3戦連発で一気に55本到達―まだ残り22試合

   シーズン55本塁打は、1964年に王貞治が記録し、その37年後、2001年にローズ、2002年にカブレラが並んだ。しかし、この数字の話になると、どうしても「王の記録」となる。それは、王は「日本球界の象徴」であり、「本塁打の象徴」だからである。

   この聖域にまたひとり、バレンティンが踏み込んだ。

   王は「いずれ破られる」と落ち着いているのだが、王時代を知るファンは心中穏やかではないだろう。たとえばゴジラ松井に更新されるのなら納得するだろうけれども、日本球界3年目の外国人選手に新記録を達成されるとなると、ちょっと待てよ、ということになるのが心情だ。

   バレンティンは日増しに募るプレッシャーにもかかわらず、53号、54号、55号と3試合連続で打った。と同時に、日本の投手たちのだらしなさも浮き彫りにされた。

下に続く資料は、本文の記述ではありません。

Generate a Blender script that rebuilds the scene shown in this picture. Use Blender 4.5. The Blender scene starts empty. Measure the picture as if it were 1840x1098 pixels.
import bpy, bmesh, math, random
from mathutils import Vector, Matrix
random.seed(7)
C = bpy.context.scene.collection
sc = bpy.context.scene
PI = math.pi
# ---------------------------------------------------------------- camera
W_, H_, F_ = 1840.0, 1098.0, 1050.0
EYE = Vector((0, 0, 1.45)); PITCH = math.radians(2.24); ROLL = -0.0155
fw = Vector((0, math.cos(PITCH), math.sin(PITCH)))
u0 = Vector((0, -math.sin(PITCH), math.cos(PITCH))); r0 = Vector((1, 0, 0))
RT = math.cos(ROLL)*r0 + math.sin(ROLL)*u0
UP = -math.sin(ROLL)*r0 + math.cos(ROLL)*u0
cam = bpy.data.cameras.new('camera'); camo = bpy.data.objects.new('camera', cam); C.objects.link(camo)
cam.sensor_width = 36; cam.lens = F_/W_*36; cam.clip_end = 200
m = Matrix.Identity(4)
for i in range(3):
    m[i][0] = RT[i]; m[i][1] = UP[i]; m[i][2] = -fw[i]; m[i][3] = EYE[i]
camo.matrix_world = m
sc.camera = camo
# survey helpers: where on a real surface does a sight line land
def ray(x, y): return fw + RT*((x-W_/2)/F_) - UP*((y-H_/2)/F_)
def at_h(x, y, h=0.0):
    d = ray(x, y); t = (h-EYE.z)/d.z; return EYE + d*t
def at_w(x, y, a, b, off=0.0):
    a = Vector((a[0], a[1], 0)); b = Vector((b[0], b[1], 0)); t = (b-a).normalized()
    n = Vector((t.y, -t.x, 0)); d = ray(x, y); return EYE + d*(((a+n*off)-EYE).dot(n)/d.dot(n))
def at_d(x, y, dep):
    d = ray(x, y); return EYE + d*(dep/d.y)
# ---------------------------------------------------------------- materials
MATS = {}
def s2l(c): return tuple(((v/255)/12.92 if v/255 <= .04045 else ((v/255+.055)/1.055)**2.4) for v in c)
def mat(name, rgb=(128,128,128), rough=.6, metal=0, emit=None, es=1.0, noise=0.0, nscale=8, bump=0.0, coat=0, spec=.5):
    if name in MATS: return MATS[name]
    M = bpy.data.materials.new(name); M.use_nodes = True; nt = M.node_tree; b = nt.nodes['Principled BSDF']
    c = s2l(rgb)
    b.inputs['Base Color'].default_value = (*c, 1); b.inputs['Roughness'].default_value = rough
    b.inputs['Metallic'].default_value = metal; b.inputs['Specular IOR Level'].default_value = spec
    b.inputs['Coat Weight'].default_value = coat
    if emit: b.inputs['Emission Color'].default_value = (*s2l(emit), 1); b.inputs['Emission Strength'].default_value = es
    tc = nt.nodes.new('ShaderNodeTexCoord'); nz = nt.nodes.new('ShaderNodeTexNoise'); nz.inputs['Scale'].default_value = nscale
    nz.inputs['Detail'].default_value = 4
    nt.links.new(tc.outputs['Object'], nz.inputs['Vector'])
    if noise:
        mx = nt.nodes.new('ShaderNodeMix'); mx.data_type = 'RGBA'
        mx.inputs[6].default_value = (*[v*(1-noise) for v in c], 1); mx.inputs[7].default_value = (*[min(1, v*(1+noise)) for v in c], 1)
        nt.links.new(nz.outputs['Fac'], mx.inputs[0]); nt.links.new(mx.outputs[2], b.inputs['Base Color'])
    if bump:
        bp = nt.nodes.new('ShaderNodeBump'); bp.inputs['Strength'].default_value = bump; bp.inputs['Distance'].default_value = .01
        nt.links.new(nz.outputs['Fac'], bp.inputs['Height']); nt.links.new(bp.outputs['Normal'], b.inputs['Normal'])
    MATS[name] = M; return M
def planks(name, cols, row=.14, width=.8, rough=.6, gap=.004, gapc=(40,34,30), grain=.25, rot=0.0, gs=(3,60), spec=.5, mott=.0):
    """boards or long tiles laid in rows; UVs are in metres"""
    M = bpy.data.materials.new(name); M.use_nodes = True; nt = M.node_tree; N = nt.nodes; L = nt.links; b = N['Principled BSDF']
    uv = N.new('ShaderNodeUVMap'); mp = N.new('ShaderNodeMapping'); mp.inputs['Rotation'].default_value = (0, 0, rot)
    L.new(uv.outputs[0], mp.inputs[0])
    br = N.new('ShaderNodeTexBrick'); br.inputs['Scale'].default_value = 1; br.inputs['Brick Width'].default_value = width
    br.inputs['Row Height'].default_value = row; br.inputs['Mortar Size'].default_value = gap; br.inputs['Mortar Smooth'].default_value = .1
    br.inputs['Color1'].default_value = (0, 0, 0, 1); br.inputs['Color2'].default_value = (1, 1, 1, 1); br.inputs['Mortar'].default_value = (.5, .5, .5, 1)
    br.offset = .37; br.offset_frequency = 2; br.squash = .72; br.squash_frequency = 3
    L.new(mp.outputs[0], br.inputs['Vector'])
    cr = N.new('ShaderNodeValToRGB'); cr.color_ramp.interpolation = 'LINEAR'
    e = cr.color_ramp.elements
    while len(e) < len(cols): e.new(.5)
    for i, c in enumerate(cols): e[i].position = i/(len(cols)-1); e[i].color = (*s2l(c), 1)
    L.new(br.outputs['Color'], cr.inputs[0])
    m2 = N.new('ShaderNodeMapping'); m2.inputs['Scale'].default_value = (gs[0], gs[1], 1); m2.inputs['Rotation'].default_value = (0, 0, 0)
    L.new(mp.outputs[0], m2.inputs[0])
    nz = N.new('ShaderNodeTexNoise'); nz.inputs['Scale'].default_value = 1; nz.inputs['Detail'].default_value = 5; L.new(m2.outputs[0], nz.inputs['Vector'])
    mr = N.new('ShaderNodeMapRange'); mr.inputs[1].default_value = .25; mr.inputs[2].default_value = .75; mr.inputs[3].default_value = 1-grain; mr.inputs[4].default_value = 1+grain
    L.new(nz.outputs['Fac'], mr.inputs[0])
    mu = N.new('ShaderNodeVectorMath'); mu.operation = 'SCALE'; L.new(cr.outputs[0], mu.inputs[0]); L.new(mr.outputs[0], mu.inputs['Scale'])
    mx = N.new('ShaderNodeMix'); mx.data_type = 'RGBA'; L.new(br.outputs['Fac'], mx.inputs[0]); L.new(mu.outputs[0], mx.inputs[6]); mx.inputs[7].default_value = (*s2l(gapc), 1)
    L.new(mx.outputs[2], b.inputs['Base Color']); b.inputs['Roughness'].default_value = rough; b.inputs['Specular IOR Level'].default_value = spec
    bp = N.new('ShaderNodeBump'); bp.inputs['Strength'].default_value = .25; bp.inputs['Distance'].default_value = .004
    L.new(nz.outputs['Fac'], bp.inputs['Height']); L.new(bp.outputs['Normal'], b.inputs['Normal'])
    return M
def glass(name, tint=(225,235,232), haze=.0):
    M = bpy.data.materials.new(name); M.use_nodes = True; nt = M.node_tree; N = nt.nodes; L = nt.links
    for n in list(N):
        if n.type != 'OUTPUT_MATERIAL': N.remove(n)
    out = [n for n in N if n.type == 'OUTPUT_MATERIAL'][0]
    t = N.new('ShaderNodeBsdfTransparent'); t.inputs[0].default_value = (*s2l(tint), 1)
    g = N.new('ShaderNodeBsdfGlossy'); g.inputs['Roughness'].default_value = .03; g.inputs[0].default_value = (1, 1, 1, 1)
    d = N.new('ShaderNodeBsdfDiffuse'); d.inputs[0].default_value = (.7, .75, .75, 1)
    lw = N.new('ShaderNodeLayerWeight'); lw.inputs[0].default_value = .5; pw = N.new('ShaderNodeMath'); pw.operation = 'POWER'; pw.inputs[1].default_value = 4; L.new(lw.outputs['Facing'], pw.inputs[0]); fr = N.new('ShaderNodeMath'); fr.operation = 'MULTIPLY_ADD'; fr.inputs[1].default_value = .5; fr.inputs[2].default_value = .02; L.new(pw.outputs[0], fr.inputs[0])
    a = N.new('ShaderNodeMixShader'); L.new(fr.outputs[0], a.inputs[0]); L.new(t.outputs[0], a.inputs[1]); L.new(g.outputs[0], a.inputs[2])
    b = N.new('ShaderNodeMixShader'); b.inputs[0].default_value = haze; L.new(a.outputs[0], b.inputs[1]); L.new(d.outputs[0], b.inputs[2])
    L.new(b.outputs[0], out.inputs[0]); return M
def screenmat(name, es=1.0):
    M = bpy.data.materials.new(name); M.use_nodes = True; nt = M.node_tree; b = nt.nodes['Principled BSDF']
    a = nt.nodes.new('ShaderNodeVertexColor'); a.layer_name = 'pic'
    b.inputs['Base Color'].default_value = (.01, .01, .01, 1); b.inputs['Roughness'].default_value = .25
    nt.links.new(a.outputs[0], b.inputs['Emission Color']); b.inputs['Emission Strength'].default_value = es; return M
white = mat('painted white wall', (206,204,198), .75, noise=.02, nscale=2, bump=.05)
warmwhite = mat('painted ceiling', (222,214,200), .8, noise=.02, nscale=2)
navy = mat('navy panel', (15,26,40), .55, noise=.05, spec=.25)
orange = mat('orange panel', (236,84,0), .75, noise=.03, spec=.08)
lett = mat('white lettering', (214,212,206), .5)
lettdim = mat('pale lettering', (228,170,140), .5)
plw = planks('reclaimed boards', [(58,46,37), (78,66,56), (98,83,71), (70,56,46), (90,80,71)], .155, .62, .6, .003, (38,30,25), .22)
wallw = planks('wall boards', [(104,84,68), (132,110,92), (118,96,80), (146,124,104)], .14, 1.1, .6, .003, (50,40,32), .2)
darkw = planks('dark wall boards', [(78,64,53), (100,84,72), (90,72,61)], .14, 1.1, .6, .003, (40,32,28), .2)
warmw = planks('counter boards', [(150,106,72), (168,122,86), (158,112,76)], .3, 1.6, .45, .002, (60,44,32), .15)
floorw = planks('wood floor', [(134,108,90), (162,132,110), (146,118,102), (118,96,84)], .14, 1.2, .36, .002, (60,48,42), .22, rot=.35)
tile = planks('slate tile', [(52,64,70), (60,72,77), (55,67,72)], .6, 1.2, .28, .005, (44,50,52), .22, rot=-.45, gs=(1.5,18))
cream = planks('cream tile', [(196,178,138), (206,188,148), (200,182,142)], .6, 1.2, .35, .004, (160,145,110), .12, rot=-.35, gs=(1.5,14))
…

   54号は広島のエース前田健から奪った。追い込みながらカウント1-2からの4球目を外角高めに投げて引っかけられた。速球で空振りを、との投球だが、このようなバットが届くコースに投げるのは「おごりの1球」でしかない。このへんが楽天の田中と大きく異なるところである。

   続く55号は同じく広島の大竹から。6-0と大量リードしながら勝負にいって予想通りやられた。「相手が上だった」と大竹は言ったが、野球人ならだれでも首をかしげた投球だろう。

   バレンティンは55号までセ・リーグ球団から45本(パとの交流戦で10本)打っているが、広島の投手陣は14本も献上している。30%というお得意さんだ。

   バレンティンは2011年に来日、昨年まで2年連続ホームラン王になっている。ともに31本でのタイトルだ。今年は倍増に近い。

   やはり「飛ぶボール」が後押しているのは間違いないだろう。昨年までは反発力を押さえたボールを使用。ところが今シーズンはシーズン中に「今年は飛ぶボールを使っている」と日本野球機構が認めたいきさつがある。

   加藤コミッショナーはバレンティンの記録更新が現実味を帯びてくると、こう言った。「飛ぶボールの問題ではない。バレンティンが素晴らしい」と。この後、間違いなくバレンティンのホームランと飛ぶボールはセットで問題になるのは必至で、先手を打ったのだろうが、相変わらず責任意識が希薄だ。

   今季のバレンティンは投球を手元まで引き寄せて打っている。このため選球眼がよくなり、悪球に手を出さなくなった。それが本塁打数だけではなく、高い打率をキープしていることにも表れている。決して「飛ぶボール」だけに理由があるわけではないが、バットをシンに当てさえすればパワーと弾きのいいボールで飛んでいく。